Where a line of the material contains the string "picture", copy that line.

▶ WORKING DATA:
* START *

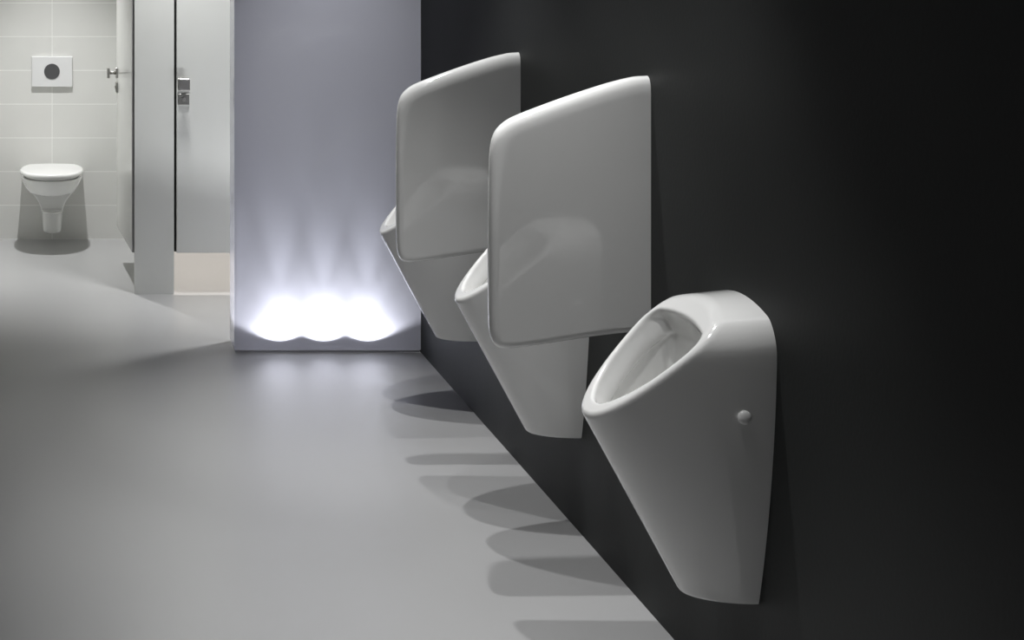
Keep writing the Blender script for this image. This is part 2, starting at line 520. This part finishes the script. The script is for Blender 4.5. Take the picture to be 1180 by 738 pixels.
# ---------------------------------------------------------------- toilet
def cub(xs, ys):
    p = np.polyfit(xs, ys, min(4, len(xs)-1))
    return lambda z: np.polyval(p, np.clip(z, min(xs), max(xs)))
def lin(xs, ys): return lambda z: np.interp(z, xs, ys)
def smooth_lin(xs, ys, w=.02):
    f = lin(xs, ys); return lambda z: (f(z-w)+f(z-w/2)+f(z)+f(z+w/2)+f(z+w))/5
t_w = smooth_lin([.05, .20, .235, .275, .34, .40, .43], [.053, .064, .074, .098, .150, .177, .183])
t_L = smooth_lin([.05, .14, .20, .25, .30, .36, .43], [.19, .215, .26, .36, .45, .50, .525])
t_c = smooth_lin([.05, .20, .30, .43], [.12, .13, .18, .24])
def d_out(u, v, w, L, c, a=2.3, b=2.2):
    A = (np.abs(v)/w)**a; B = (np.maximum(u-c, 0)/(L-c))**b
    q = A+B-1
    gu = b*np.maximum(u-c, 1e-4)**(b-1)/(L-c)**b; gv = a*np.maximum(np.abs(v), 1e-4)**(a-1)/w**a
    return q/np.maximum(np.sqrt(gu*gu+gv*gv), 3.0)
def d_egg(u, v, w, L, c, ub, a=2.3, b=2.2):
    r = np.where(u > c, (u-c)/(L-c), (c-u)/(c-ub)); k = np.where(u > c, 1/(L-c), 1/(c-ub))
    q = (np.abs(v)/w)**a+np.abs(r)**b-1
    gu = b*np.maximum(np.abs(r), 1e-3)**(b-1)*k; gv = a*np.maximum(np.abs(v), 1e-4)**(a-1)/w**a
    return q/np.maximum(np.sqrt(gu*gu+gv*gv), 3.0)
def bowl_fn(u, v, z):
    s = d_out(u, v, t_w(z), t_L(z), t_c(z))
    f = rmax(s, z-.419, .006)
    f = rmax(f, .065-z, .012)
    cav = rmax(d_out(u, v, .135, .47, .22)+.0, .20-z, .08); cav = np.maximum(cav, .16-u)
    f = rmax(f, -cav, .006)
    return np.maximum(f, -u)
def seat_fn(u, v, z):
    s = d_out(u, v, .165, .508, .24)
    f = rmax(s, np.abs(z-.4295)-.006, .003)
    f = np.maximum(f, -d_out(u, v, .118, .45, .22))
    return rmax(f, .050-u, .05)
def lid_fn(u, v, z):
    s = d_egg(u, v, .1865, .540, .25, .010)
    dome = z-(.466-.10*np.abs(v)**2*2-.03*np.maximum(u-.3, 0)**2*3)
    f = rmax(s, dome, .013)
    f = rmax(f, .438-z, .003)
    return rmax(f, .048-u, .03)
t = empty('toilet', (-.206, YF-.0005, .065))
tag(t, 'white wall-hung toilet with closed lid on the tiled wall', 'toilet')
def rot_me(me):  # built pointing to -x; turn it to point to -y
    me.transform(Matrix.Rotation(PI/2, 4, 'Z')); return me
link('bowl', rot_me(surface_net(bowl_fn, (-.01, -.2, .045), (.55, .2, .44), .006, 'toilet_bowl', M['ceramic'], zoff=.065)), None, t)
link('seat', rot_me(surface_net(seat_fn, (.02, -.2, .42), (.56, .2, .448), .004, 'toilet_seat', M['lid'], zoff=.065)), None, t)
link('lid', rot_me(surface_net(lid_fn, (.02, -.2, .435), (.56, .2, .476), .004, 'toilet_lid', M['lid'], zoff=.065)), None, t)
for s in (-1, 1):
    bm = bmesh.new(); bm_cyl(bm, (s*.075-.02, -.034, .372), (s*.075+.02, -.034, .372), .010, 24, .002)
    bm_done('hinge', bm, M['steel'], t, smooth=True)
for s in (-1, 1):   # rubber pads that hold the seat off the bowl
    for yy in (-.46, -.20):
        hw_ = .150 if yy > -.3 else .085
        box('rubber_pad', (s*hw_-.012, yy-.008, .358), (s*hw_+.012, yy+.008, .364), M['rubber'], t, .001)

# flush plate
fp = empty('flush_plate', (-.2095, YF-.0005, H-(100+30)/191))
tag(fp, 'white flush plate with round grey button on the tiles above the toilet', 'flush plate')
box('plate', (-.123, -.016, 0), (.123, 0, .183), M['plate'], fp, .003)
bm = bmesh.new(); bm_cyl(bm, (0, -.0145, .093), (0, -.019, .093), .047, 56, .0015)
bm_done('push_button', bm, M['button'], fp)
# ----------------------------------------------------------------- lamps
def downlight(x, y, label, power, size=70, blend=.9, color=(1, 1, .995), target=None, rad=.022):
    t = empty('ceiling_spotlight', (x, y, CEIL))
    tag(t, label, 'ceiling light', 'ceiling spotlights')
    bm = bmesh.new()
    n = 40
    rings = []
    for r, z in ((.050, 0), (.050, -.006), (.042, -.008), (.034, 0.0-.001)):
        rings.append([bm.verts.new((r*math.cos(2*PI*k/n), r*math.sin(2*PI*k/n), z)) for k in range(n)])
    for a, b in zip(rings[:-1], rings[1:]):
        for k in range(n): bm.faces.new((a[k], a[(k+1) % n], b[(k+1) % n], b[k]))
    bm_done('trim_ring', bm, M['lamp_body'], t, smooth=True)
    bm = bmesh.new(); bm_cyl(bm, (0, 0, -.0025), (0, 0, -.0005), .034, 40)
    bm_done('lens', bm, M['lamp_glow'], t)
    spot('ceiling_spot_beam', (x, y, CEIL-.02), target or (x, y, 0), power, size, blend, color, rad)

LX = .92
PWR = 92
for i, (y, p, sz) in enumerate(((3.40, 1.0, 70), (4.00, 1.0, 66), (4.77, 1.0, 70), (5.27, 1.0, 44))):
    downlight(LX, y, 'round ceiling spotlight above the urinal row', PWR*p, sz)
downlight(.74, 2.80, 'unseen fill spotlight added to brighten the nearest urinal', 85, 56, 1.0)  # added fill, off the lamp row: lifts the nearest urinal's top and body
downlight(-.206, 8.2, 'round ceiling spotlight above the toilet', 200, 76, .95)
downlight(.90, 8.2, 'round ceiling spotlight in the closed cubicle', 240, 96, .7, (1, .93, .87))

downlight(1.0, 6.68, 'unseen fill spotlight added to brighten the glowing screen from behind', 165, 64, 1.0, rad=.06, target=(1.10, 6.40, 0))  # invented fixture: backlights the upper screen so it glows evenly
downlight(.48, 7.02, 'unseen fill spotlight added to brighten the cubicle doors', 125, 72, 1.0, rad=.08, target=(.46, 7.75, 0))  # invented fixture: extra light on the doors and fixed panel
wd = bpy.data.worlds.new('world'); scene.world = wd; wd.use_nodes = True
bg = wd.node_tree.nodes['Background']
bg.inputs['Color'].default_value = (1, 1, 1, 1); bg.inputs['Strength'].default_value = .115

* END *
* START *

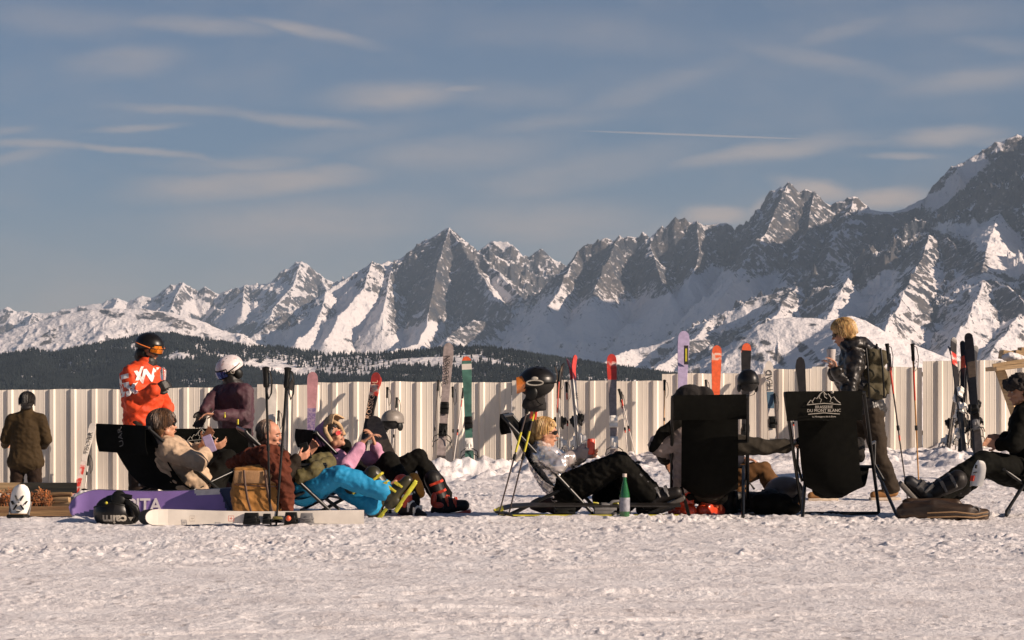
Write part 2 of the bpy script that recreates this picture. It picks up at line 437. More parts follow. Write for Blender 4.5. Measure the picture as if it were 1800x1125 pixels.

* END *

▶ RESPONSE TO THIS TASK:
Keep writing the Blender script for this image. This is part 2, starting at line 520. This part finishes the script. The script is for Blender 4.5. Take the picture to be 1180 by 738 pixels.
Write part 2 of the bpy script that recreates this picture. It picks up at line 437. More parts follow. Write for Blender 4.5. Measure the picture as if it were 1800x1125 pixels.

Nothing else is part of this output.